Görüldüğü üzere, 2014 AP seçimleri özellikle Avrupa kamuoyunda ciddi bir yankı bulmuştur. Eğer Brüksel, Avrupa’da hızla artan yabancı düşmanlığı ve AB karşıtlığı ile mücadele etmezse, yakın zamanda Birliğin temelleri sarsılacaktır. Zira Fransa, İngiltere, Avusturya, Macaristan ve Almanya’da hızla artan işsizlik oranı ve yabancı düşmanlığı, giderek AB düşmanlığına dönüşmektedir. Mesela Fransa’da seçmenlerin sadece %39′unun ülkelerinin Avrupa Birliği üyeliğini destekliyor olmaları, AB siyasetçilerinin üzerinde durması gereken ciddi bir problem olarak karşılarında durmaktadır.
Türkiye açısından olaya baktığımızda, benzer bir tehlike ile karşı karşıya olduğumuzu görmekteyiz. Bu da, Türkiye’nin AB katılım süreci uzadıkça, tam üyelik önündeki engellerin arttığı gerçeğidir. Öyle ki AB’de son yıllarda baş gösteren ekonomik sorunların ve artan suç olaylarının sorumluluğu göçmenlere yüklenmekte ve bu durum, hiç ilgisi olmadığı halde76 milyonluk Türkiye’nin üyeliği ile ilişkilendirilmeye çalışılmaktadır. Avrupa’da yaşayan yabancılar bir nevi günah keçisi haline getirilmek istenmektedir. Bu noktada, AB’li siyasetçilerin ve aydınların acil tedbirler üzerinde kafa yormaları elzemdir. AB’nin her köşesinde görülen ırkçı eğilimler ve oluşumlara karşı Brüksel’in kararlılıkla mücadele vermesi gerekmektedir. Kendi temel değerlerini yine kendi bünyesinde korumak anlamında acizlik gösteren bir AB’nin dağılması ise kaçınılmazdır.

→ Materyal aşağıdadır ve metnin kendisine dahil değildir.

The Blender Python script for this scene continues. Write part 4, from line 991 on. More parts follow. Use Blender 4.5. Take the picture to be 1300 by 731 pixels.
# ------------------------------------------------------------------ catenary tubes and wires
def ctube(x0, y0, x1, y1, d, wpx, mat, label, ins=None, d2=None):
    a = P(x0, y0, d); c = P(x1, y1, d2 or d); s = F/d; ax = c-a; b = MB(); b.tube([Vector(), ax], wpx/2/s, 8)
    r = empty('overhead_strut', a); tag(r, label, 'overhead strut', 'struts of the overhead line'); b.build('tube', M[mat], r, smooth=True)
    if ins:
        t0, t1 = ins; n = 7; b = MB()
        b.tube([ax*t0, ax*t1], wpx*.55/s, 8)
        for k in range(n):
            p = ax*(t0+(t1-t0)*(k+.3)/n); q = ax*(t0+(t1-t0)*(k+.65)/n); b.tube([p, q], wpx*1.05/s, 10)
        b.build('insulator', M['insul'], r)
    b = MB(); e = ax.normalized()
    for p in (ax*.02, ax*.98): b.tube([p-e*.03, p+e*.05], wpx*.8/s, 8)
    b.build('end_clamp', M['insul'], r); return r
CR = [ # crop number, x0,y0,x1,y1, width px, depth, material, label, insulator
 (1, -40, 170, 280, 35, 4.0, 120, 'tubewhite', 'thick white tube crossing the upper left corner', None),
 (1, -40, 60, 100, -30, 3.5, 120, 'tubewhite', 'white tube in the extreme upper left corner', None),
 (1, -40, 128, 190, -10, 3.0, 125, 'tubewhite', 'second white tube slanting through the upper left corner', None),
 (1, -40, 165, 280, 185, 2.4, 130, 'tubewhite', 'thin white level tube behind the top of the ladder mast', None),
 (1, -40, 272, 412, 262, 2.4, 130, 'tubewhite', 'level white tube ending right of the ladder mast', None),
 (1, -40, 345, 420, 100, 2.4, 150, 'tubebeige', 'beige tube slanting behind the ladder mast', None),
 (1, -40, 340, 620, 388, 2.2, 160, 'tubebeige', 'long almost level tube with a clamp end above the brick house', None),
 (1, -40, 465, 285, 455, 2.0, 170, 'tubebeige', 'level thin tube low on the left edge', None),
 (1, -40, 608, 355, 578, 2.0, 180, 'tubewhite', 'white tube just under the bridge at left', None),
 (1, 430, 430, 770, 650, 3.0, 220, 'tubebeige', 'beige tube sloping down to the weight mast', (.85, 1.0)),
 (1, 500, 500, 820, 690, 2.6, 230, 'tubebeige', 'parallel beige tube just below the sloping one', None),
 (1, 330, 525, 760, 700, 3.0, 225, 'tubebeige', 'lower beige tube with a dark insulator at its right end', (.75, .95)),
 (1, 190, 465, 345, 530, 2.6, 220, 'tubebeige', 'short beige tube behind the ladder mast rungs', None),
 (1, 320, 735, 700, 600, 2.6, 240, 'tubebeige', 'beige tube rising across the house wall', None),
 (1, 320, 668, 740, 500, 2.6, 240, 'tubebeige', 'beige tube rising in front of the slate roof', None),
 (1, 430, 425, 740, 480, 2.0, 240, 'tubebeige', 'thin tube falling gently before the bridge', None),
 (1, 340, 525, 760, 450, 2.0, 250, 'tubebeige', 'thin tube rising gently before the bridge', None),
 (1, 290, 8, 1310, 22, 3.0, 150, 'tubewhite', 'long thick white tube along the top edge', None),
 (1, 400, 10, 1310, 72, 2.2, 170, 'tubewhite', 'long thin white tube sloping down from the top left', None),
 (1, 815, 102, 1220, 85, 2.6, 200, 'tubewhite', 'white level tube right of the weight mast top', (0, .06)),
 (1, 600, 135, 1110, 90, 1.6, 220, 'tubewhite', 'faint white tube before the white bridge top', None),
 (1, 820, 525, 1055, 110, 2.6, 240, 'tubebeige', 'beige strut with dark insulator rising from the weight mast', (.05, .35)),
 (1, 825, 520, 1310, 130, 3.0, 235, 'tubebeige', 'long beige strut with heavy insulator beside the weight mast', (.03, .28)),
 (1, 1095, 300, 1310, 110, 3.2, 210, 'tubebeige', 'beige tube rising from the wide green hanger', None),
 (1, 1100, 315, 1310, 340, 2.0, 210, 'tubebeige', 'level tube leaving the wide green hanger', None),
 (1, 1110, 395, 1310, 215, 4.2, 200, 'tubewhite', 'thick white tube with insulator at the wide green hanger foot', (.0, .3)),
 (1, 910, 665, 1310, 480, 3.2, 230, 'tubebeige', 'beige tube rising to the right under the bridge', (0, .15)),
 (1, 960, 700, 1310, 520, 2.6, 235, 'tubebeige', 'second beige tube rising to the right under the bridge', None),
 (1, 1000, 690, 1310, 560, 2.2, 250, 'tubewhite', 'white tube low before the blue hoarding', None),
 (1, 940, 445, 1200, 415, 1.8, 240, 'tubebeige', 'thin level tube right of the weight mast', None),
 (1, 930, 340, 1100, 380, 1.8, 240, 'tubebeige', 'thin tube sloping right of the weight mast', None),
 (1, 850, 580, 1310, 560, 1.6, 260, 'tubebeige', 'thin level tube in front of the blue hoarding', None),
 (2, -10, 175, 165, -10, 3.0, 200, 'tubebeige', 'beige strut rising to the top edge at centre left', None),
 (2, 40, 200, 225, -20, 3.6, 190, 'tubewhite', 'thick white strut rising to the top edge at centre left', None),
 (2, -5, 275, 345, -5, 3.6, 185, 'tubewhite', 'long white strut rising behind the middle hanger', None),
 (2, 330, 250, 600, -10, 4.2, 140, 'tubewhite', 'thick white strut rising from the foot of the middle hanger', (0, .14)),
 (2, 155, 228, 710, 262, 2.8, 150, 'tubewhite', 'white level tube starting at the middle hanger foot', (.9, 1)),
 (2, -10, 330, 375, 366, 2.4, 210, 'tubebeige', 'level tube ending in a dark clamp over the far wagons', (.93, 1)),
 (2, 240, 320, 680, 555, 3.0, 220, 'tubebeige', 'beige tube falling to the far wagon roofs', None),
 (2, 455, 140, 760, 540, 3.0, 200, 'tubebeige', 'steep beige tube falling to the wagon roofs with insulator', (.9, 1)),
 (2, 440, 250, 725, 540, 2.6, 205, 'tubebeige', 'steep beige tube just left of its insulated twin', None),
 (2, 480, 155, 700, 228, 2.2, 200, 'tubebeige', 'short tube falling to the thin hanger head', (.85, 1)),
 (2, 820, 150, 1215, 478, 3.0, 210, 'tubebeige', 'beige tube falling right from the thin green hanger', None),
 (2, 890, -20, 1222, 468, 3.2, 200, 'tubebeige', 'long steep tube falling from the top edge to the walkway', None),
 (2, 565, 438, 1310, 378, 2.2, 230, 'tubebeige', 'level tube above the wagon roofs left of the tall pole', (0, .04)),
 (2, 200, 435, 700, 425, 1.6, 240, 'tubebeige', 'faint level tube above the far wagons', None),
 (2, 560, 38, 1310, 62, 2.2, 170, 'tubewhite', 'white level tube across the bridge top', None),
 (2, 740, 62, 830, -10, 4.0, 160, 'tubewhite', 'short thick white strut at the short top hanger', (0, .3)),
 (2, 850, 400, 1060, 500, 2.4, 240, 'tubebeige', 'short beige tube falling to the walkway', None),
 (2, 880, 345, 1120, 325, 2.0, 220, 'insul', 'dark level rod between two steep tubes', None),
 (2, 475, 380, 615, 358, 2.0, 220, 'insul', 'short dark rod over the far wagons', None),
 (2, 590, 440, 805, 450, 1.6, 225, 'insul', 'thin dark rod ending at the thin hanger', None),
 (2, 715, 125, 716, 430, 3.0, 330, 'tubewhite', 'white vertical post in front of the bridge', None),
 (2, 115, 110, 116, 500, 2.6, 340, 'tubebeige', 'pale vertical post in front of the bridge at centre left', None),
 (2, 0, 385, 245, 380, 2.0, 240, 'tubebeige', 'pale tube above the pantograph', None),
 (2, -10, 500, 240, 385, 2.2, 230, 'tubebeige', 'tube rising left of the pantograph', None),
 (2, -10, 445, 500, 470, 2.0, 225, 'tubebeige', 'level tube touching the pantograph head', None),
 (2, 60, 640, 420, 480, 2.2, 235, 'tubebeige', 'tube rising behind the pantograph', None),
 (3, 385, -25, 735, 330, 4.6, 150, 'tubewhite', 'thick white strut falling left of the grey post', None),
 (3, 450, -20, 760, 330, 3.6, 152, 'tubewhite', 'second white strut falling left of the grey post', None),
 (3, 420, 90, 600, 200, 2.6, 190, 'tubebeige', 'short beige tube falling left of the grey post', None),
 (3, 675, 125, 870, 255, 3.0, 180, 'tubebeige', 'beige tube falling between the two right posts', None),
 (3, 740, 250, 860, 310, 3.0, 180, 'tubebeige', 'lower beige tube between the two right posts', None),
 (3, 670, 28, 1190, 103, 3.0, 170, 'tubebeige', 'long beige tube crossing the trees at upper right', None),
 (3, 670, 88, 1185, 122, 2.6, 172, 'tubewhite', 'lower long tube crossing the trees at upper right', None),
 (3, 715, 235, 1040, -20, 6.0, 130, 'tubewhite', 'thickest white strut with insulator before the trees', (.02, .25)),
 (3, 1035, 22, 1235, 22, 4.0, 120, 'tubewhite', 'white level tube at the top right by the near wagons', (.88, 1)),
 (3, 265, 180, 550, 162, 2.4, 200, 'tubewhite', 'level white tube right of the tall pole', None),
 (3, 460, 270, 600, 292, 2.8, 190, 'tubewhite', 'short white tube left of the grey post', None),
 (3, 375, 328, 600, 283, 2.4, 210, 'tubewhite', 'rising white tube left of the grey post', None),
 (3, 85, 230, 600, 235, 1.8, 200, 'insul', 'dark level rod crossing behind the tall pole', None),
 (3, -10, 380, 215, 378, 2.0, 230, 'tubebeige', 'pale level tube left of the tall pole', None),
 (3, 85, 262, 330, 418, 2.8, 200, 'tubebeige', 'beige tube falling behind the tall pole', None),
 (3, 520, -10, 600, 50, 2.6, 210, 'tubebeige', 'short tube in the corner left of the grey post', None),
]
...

Kaldı ki Türk Halkının AB’ye bakış açısının giderek olumsuza döndüğünü de Brüksel’in görmesi gerekmektedir. Türk vatandaşlarının AB’ desteğinin %40’ın altına indiğini burada belirtmekte yarar bulunmaktadır. AB’deki olumsuz gelişmelerin ekonomik, siyasi ve toplumsal yapısına zarar vermesini engellemek için Türkiye’nin de birtakım girişimlerde bulunması faydalı olacaktır. AB Bakanı ve Başmüzakereci Mevlüt Çavuşoğlu’nun, “Çıkaracağımız yasaları, AB mevzuatlarıyla ne kadar uyumlu olup olmadığını da karşılaştırarak yapacağız. AB ile Gümrük Birliği anlaşmasını da gözden geçiriyoruz...” şeklindeki açıklaması, bu anlamda dikkate değer bulunmaktadır.
Peki, Türkiye’nin AB sürecinin önünün açılması ve ikili ilişkilerde yeni bir sayfa açılabilmesi için neler yapılması gerekmektedir? Türkiye-AB arasında yaşanması muhtemel bir krizin engellenmesi için yapılması gerekenleri kısaca şöyle sıralayabiliriz:
1. Tam üyelik için artık Türkiye'ye bir tarih verilmelidir.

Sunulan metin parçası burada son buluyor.